SHORT PROBLEM » What follows is a listing; give it again exactly, in its entirety.

+ + + +

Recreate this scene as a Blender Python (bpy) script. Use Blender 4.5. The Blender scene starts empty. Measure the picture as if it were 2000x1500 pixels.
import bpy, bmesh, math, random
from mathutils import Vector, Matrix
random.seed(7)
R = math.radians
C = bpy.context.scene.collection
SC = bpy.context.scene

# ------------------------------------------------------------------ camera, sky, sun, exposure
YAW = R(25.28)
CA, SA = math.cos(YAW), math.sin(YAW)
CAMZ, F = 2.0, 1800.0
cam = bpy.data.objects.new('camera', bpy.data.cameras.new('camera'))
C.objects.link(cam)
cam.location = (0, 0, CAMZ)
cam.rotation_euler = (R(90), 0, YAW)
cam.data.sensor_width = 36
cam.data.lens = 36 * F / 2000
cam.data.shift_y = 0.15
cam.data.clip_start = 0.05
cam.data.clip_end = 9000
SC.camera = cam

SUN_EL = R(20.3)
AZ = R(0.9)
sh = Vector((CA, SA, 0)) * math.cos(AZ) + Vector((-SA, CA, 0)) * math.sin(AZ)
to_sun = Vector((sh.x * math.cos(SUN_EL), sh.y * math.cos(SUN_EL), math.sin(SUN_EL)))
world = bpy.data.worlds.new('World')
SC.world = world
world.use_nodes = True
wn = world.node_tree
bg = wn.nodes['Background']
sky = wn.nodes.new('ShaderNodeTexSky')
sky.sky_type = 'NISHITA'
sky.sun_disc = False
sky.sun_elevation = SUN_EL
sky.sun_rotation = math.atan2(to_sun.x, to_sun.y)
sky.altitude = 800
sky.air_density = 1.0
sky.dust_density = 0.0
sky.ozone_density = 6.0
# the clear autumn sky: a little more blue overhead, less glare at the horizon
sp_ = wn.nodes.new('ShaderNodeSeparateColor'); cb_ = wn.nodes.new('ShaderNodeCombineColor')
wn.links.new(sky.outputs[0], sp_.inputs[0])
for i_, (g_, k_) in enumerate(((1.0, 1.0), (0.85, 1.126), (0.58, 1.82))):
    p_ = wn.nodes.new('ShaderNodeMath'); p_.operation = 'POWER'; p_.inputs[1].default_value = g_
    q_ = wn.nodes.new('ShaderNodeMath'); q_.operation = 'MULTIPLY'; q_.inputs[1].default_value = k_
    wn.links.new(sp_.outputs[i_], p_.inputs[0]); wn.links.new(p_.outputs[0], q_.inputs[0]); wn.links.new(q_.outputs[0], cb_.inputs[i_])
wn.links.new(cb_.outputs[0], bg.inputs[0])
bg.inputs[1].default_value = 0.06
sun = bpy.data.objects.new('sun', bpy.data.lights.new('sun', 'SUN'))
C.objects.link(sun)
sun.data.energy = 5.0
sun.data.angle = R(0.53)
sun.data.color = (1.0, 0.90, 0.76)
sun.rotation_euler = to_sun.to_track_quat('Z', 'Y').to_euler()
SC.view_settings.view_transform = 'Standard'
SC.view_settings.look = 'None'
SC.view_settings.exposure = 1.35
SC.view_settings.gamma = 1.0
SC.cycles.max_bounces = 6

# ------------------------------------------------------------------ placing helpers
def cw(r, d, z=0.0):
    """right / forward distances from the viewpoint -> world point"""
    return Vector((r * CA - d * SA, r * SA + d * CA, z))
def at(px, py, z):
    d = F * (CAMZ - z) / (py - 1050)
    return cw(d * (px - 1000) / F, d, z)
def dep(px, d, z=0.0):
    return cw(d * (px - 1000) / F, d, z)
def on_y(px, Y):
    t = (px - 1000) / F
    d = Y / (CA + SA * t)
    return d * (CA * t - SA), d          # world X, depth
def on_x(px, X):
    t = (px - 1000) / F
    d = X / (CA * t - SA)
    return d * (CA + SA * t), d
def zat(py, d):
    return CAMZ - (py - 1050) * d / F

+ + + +

OUTPUT OF THE EXERCISE »
Recreate this scene as a Blender Python (bpy) script. Use Blender 4.5. The Blender scene starts empty. Measure the picture as if it were 2000x1500 pixels.
import bpy, bmesh, math, random
from mathutils import Vector, Matrix
random.seed(7)
R = math.radians
C = bpy.context.scene.collection
SC = bpy.context.scene

# ------------------------------------------------------------------ camera, sky, sun, exposure
YAW = R(25.28)
CA, SA = math.cos(YAW), math.sin(YAW)
CAMZ, F = 2.0, 1800.0
cam = bpy.data.objects.new('camera', bpy.data.cameras.new('camera'))
C.objects.link(cam)
cam.location = (0, 0, CAMZ)
cam.rotation_euler = (R(90), 0, YAW)
cam.data.sensor_width = 36
cam.data.lens = 36 * F / 2000
cam.data.shift_y = 0.15
cam.data.clip_start = 0.05
cam.data.clip_end = 9000
SC.camera = cam

SUN_EL = R(20.3)
AZ = R(0.9)
sh = Vector((CA, SA, 0)) * math.cos(AZ) + Vector((-SA, CA, 0)) * math.sin(AZ)
to_sun = Vector((sh.x * math.cos(SUN_EL), sh.y * math.cos(SUN_EL), math.sin(SUN_EL)))
world = bpy.data.worlds.new('World')
SC.world = world
world.use_nodes = True
wn = world.node_tree
bg = wn.nodes['Background']
sky = wn.nodes.new('ShaderNodeTexSky')
sky.sky_type = 'NISHITA'
sky.sun_disc = False
sky.sun_elevation = SUN_EL
sky.sun_rotation = math.atan2(to_sun.x, to_sun.y)
sky.altitude = 800
sky.air_density = 1.0
sky.dust_density = 0.0
sky.ozone_density = 6.0
# the clear autumn sky: a little more blue overhead, less glare at the horizon
sp_ = wn.nodes.new('ShaderNodeSeparateColor'); cb_ = wn.nodes.new('ShaderNodeCombineColor')
wn.links.new(sky.outputs[0], sp_.inputs[0])
for i_, (g_, k_) in enumerate(((1.0, 1.0), (0.85, 1.126), (0.58, 1.82))):
    p_ = wn.nodes.new('ShaderNodeMath'); p_.operation = 'POWER'; p_.inputs[1].default_value = g_
    q_ = wn.nodes.new('ShaderNodeMath'); q_.operation = 'MULTIPLY'; q_.inputs[1].default_value = k_
    wn.links.new(sp_.outputs[i_], p_.inputs[0]); wn.links.new(p_.outputs[0], q_.inputs[0]); wn.links.new(q_.outputs[0], cb_.inputs[i_])
wn.links.new(cb_.outputs[0], bg.inputs[0])
bg.inputs[1].default_value = 0.06
sun = bpy.data.objects.new('sun', bpy.data.lights.new('sun', 'SUN'))
C.objects.link(sun)
sun.data.energy = 5.0
sun.data.angle = R(0.53)
sun.data.color = (1.0, 0.90, 0.76)
sun.rotation_euler = to_sun.to_track_quat('Z', 'Y').to_euler()
SC.view_settings.view_transform = 'Standard'
SC.view_settings.look = 'None'
SC.view_settings.exposure = 1.35
SC.view_settings.gamma = 1.0
SC.cycles.max_bounces = 6

# ------------------------------------------------------------------ placing helpers
def cw(r, d, z=0.0):
    """right / forward distances from the viewpoint -> world point"""
    return Vector((r * CA - d * SA, r * SA + d * CA, z))
def at(px, py, z):
    d = F * (CAMZ - z) / (py - 1050)
    return cw(d * (px - 1000) / F, d, z)
def dep(px, d, z=0.0):
    return cw(d * (px - 1000) / F, d, z)
def on_y(px, Y):
    t = (px - 1000) / F
    d = Y / (CA + SA * t)
    return d * (CA * t - SA), d          # world X, depth
def on_x(px, X):
    t = (px - 1000) / F
    d = X / (CA * t - SA)
    return d * (CA + SA * t), d
def zat(py, d):
    return CAMZ - (py - 1050) * d / F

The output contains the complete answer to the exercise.